Not only is this problematic for inequality measurement, this lack of understanding also hampers the design of cost-effective poverty reduction and child development policies, says Ingvild.

The ERC Consolidator Grant is one of the most prestigious grants for individual researchers from the European Research Council (ERC). It is awarded to researchers who have come a long way in their careers to help them consolidate their research groups and pursue groundbreaking research.

The grant will help researchers get a better and more correct understanding of global inequalities. The 5-year project has five general objectives;

1.    Updating the facts about local and global inequalities through direct measurement of within-household consumption allocation.
2.    Developing and validating new measures of parental allocation preferences to study whether mothers prefer to spend more on their children than fathers do.
3.    Developing and validating new measures of household-decision making to investigate whether targeted cash transfers shape female empowerment.
4.    Finding out whether cash transfers or an education parenting program is the most cost-effective for child development.
5.    Testing structural model assumptions and refining our understanding of the mechanisms behind inequalities and child development.

The hope is that these insights will be of large importance when designing policies to reduce within-household inequalities and improve child development and gender inequality, says Ingvild.
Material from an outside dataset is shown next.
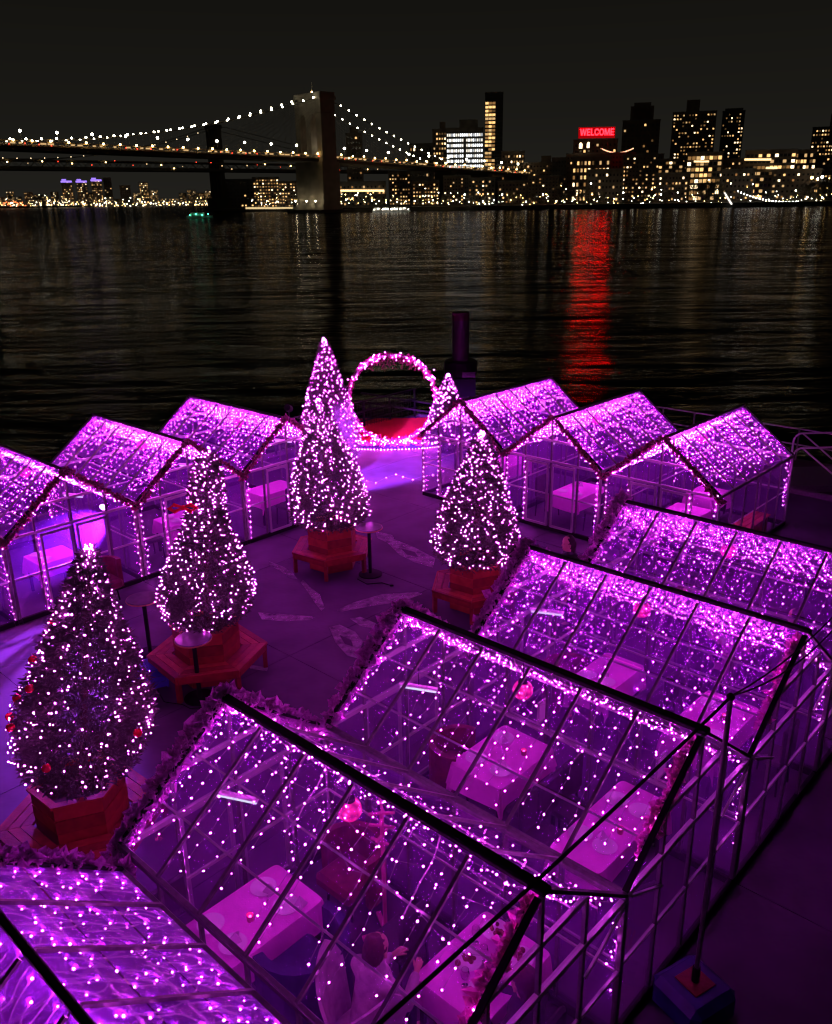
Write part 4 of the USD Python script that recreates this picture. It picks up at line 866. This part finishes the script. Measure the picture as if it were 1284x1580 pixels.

This ambitious project will implement a survey across 10 substantially different countries, with a sample size of 1000 participants with children between 0-3 years of age in each country except for India where the aim is to have 2000 respondents. As part of the project a randomized control trial in Tanzania will also take place, using top modern infrastructure provided by a different research program called Kizazi Kijacho (the next generation in Swahili) which includes a nationally representative longitudinal study of 3240 pregnant women and their families as well as an app-based parenting program in the Tabora region, targeting pregnant women at the baseline. Lab-in-the-field-experiments will also be conducted in Chile, India and Tanzania, with 900 participants in each country.